Consider a case where n is 10 and m is 2. The bar must show two completed units followed by eight incomplete ones.

Step n m Bar construction Percentage
1 10 2 "" -
2 10 2 "##--------" -
3 10 2 "##--------" 20

The bar correctly places two hashes at the front, and the percentage is floor(20).

Now consider n equals 5 and m equals 0.

Step n m Bar construction Percentage
1 5 0 "" -
2 5 0 "-----" -
3 5 0 "-----" 0

This confirms that zero progress yields a fully dashed bar and zero percent.

These examples confirm both boundary behavior and consistency between the visual and numeric representations.

Complexity Analysis

Measure Complexity Explanation
Time O(n) per test case Each character of the bar is generated exactly once using string repetition
Space O(n) The output string stores one character per unit of n

The total work across all test cases is linear in the sum of all n values, which fits comfortably within the limits since n is at most 100000 per test case and there are at most 10 cases.

Test Cases

import sys, io

def solve_io():
    input = sys.stdin.readline
    t = int(input())
    for _ in range(t):
        n, m = map(int, input().split())
        bar = "#" * m + "-" * (n - m)
        percent = (m * 100) // n
        sys.stdout.write(f"[{bar}] {percent}%\n")

def run(inp: str) -> str:
    old_stdin = sys.stdin
    old_stdout = sys.stdout
    sys.stdin = io.StringIO(inp)
    sys.stdout = io.StringIO()
    try:
        solve_io()
        return sys.stdout.getvalue()
    finally:
        sys.stdin = old_stdin
        sys.stdout = old_stdout

# provided sample-style cases
assert run("1\n10 2\n") == "[##--------] 20%\n"
assert run("1\n5 0\n") == "[-----] 0%\n"

# minimum size
assert run("1\n1 0\n") == "[-] 0%\n"
assert run("1\n1 1\n") == "[#] 100%\n"

# full progress
assert run("1\n6 6\n") == "[######] 100%\n"

# mixed case
assert run("2\n3 1\n4 3\n") == "[#--] 33%\n[###-] 75%\n"
Test input Expected output What it validates
n=1,m=0 [-] 0% smallest nontrivial bar
n=1,m=1 [#] 100% full completion edge case
n=m full hashes saturation correctness
multiple cases multiple lines handling of T

Edge Cases

When m equals zero, the construction produces an empty hash segment and a full hyphen segment. For example, with input n equals 5 and m equals 0, the expression "#" * 0 + "-" * 5 yields "-----", and the percentage (0 * 100) // 5 evaluates to zero.

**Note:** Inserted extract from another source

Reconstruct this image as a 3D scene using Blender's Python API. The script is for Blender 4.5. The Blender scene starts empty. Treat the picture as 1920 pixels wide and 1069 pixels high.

The algorithm naturally handles this without special branching because string repetition with zero produces an empty string.

When m equals n, the hyphen segment becomes empty. For n equals 4 and m equals 4, the bar becomes "####" and the percentage evaluates to 100. This works because subtracting m from n yields zero, and repeating a string zero times correctly contributes nothing to the output.

When n equals 1, the bar degenerates into a single character. If m is zero, it becomes "-", and if m is one, it becomes "#". The integer division still produces either 0 or 100, matching expected behavior without needing floating point arithmetic.